Volkswagen will receive around $350 million as part of a settlement with executives who ran the company during the Dieselgate emissions cheating scandal, after claiming they breached their “duty of care.”
Former CEO Martin Winterkorn has agreed to pay the company 11.2 million euro ($13.6 million), while former Audi boss Rupert Stadler will pay Volkswagen 4.1 million euro ($5 million). Volkswagen will also receive smaller amounts from two other managers who were implicated in the scandal.
Most of the rest of the money some 270 million euros will come from what’s known as “directors’ and officers’ insurance,” or D&O insurance, which normally helps protect executives from individual liability but can also be used to reimburse a company for legal fees and other costs.

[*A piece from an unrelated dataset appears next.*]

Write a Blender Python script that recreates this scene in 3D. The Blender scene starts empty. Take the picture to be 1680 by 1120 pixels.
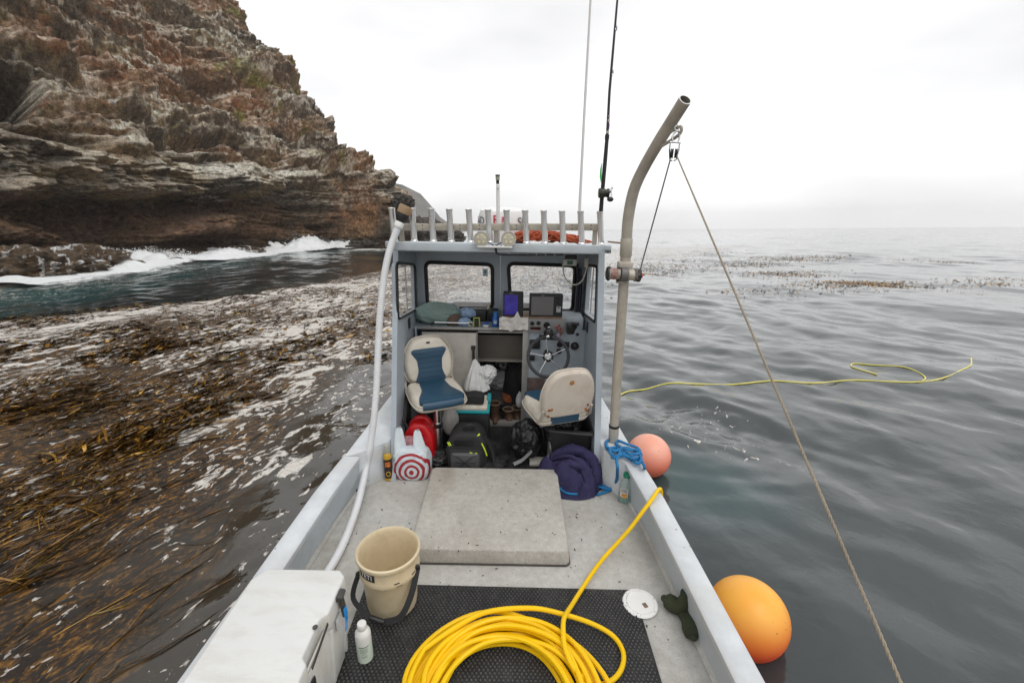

The payout is a pittance compared to the $40 billion in fines, court fees, and settlements that Volkswagen has paid to date to resolve the scandal or the $86 billion it has spent on electric vehicles since. But it’s another sign that the company and its executives, current and former, are still dealing with the fallout of Dieselgate even if that means paying the company, which itself pled guilty in 2017.
News of the settlement comes from a 62-page preliminary report examining the executives’ roles in the scandal, which saw Volkswagen and many of its sub-brands install “defeat devices” that made diesel vehicles look less dirty to regulators. The board’s report follows a massive third-party investigation that wrapped in March, which has not been released to the public.
Notably, the report reveals that current Volkswagen boss Herbert Diess was in a meeting with Winterkorn in July 2015 where engineers revealed information about the deception. Volkswagen says that Diess, who had just joined the company that month, was “justified in trusting” that the company would resolve the issues raised at that meeting.